For all my memories of beach insecurity, we always had a blast down there. Hitting the beach in the morning, coming back to Uncle B.’s place for lunch, heading out again for the afternoon, then coming back and using his cool outdoor shower to get clean for dinner – the smell of the sea in the air all the while. It seemed like our finger and toe nails grew exponentially while were down there, and we invariably got sunburned some time during the trip. There was constantly sand in our sneakers. You have to realize how cool this felt to a bunch of redneck kids who lived a good hundred miles from the ocean.

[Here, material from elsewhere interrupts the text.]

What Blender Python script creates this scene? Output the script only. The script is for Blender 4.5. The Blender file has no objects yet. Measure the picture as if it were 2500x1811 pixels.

I haven’t been down there in years, although I know a few people who live in near-by towns: J. in Asbury Park and D. in Belmar, both just north of Point Pleasant. J. had a party last year to celebrate he and his wife E. getting a great new apartment in Asbury Park. That town is a story unto itself with its history of race riots and ruin. But throughout the 90’s, the north side of town became a haven for gay couples, many of whom set about refurbishing grand old seaside homes that had fallen into disrepair. That part of town now is gorgeous, like the quaint seaside town it no doubt once was, and it’s clear that the place is on the cusp of a serious come-back, after years of misfires and shoddy urban planning. And this is good, because everyone has the same reaction walking up and down the still gritty and under-developed boardwalk, and that’s: what the fuck happened here? Walking around that town now is like being in a John Sayles movie, where a large part of the town is still run-down, but turn the corner and there are signs everywhere of a big change about to occur.
J. walked a few of us down to the beach during his party, which was only about a 10 minutes away, and I got that feeling all over again, even though it was a cloudy day. That night, we could feel the sea breezes as we sat out on J’s patio listening to old country and cajun music. The sea is like home back in Pennsylvania in some ways to me now. I don’t spend enough time there, but when I do, I appreciate it and hold on to the good far more than the bad. Maybe it’s bullshit, but sometimes you need to bullshit yourself, especially living in a place like New York. Nothing wrong with open spaces, clean air and less assholes.